◆ Saved data entries
**********

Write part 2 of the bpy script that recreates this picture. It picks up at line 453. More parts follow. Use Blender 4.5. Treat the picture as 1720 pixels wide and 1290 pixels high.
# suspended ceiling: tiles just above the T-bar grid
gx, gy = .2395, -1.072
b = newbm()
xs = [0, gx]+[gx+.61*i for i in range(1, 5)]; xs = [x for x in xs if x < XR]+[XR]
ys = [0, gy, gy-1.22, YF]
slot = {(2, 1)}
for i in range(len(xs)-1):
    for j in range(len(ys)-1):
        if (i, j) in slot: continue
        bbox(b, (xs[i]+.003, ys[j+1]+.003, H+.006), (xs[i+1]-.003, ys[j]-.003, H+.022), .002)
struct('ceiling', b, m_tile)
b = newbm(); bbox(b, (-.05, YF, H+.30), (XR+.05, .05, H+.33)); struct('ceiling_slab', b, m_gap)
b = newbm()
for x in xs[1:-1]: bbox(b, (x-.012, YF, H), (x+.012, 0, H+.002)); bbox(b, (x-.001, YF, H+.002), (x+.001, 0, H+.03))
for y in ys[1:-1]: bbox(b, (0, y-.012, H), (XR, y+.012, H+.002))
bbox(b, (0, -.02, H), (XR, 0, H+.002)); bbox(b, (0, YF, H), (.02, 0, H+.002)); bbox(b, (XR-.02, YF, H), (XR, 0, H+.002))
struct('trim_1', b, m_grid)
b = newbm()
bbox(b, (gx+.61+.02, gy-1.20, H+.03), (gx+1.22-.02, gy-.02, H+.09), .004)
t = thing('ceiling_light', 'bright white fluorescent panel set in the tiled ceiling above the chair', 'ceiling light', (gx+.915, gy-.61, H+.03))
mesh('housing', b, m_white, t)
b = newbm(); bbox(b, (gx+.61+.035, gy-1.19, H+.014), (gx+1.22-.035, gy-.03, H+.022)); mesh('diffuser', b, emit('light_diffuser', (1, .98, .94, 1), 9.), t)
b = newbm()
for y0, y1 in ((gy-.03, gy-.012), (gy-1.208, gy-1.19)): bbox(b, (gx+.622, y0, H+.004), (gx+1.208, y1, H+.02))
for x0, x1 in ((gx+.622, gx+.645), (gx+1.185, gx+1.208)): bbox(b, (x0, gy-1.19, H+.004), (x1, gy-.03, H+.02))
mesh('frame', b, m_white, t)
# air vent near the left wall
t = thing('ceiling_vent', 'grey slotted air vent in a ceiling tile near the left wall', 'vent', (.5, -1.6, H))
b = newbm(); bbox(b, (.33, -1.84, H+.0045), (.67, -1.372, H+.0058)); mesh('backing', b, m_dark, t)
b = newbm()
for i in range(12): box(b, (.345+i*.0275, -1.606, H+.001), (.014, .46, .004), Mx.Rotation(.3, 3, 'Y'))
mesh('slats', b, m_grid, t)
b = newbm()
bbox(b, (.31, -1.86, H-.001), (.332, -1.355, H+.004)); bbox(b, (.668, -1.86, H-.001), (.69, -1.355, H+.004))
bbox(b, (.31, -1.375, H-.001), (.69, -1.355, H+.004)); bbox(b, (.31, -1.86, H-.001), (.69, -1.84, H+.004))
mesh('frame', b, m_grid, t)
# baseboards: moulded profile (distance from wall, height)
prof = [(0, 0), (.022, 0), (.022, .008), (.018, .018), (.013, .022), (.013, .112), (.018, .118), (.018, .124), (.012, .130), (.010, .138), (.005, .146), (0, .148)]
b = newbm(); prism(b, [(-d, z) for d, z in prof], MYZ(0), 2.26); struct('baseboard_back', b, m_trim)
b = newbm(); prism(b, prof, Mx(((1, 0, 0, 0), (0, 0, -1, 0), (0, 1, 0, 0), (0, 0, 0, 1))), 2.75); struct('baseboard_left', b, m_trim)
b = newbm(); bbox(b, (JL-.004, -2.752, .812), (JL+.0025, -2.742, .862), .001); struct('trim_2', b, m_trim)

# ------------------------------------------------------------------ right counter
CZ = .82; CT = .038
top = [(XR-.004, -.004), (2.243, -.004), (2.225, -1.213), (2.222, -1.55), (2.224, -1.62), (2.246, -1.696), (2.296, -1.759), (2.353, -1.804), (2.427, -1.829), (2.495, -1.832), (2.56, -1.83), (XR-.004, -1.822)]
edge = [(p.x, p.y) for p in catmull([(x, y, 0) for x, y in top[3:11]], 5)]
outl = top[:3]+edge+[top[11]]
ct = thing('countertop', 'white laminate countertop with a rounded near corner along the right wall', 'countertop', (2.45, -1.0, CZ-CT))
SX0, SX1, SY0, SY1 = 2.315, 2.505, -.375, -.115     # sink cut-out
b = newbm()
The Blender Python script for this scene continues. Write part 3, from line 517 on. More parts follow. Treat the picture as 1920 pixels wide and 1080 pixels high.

**********

◆ GOAL
Copy out every line of the data above, exactly as given.

◆ ANSWER TO THE PROBLEM
Write part 2 of the bpy script that recreates this picture. It picks up at line 453. More parts follow. Use Blender 4.5. Treat the picture as 1720 pixels wide and 1290 pixels high.
# suspended ceiling: tiles just above the T-bar grid
gx, gy = .2395, -1.072
b = newbm()
xs = [0, gx]+[gx+.61*i for i in range(1, 5)]; xs = [x for x in xs if x < XR]+[XR]
ys = [0, gy, gy-1.22, YF]
slot = {(2, 1)}
for i in range(len(xs)-1):
    for j in range(len(ys)-1):
        if (i, j) in slot: continue
        bbox(b, (xs[i]+.003, ys[j+1]+.003, H+.006), (xs[i+1]-.003, ys[j]-.003, H+.022), .002)
struct('ceiling', b, m_tile)
b = newbm(); bbox(b, (-.05, YF, H+.30), (XR+.05, .05, H+.33)); struct('ceiling_slab', b, m_gap)
b = newbm()
for x in xs[1:-1]: bbox(b, (x-.012, YF, H), (x+.012, 0, H+.002)); bbox(b, (x-.001, YF, H+.002), (x+.001, 0, H+.03))
for y in ys[1:-1]: bbox(b, (0, y-.012, H), (XR, y+.012, H+.002))
bbox(b, (0, -.02, H), (XR, 0, H+.002)); bbox(b, (0, YF, H), (.02, 0, H+.002)); bbox(b, (XR-.02, YF, H), (XR, 0, H+.002))
struct('trim_1', b, m_grid)
b = newbm()
bbox(b, (gx+.61+.02, gy-1.20, H+.03), (gx+1.22-.02, gy-.02, H+.09), .004)
t = thing('ceiling_light', 'bright white fluorescent panel set in the tiled ceiling above the chair', 'ceiling light', (gx+.915, gy-.61, H+.03))
mesh('housing', b, m_white, t)
b = newbm(); bbox(b, (gx+.61+.035, gy-1.19, H+.014), (gx+1.22-.035, gy-.03, H+.022)); mesh('diffuser', b, emit('light_diffuser', (1, .98, .94, 1), 9.), t)
b = newbm()
for y0, y1 in ((gy-.03, gy-.012), (gy-1.208, gy-1.19)): bbox(b, (gx+.622, y0, H+.004), (gx+1.208, y1, H+.02))
for x0, x1 in ((gx+.622, gx+.645), (gx+1.185, gx+1.208)): bbox(b, (x0, gy-1.19, H+.004), (x1, gy-.03, H+.02))
mesh('frame', b, m_white, t)
# air vent near the left wall
t = thing('ceiling_vent', 'grey slotted air vent in a ceiling tile near the left wall', 'vent', (.5, -1.6, H))
b = newbm(); bbox(b, (.33, -1.84, H+.0045), (.67, -1.372, H+.0058)); mesh('backing', b, m_dark, t)
b = newbm()
for i in range(12): box(b, (.345+i*.0275, -1.606, H+.001), (.014, .46, .004), Mx.Rotation(.3, 3, 'Y'))
mesh('slats', b, m_grid, t)
b = newbm()
bbox(b, (.31, -1.86, H-.001), (.332, -1.355, H+.004)); bbox(b, (.668, -1.86, H-.001), (.69, -1.355, H+.004))
bbox(b, (.31, -1.375, H-.001), (.69, -1.355, H+.004)); bbox(b, (.31, -1.86, H-.001), (.69, -1.84, H+.004))
mesh('frame', b, m_grid, t)
# baseboards: moulded profile (distance from wall, height)
prof = [(0, 0), (.022, 0), (.022, .008), (.018, .018), (.013, .022), (.013, .112), (.018, .118), (.018, .124), (.012, .130), (.010, .138), (.005, .146), (0, .148)]
b = newbm(); prism(b, [(-d, z) for d, z in prof], MYZ(0), 2.26); struct('baseboard_back', b, m_trim)
b = newbm(); prism(b, prof, Mx(((1, 0, 0, 0), (0, 0, -1, 0), (0, 1, 0, 0), (0, 0, 0, 1))), 2.75); struct('baseboard_left', b, m_trim)
b = newbm(); bbox(b, (JL-.004, -2.752, .812), (JL+.0025, -2.742, .862), .001); struct('trim_2', b, m_trim)

# ------------------------------------------------------------------ right counter
CZ = .82; CT = .038
top = [(XR-.004, -.004), (2.243, -.004), (2.225, -1.213), (2.222, -1.55), (2.224, -1.62), (2.246, -1.696), (2.296, -1.759), (2.353, -1.804), (2.427, -1.829), (2.495, -1.832), (2.56, -1.83), (XR-.004, -1.822)]
edge = [(p.x, p.y) for p in catmull([(x, y, 0) for x, y in top[3:11]], 5)]
outl = top[:3]+edge+[top[11]]
ct = thing('countertop', 'white laminate countertop with a rounded near corner along the right wall', 'countertop', (2.45, -1.0, CZ-CT))
SX0, SX1, SY0, SY1 = 2.315, 2.505, -.375, -.115     # sink cut-out
b = newbm()
The Blender Python script for this scene continues. Write part 3, from line 517 on. More parts follow. Treat the picture as 1920 pixels wide and 1080 pixels high.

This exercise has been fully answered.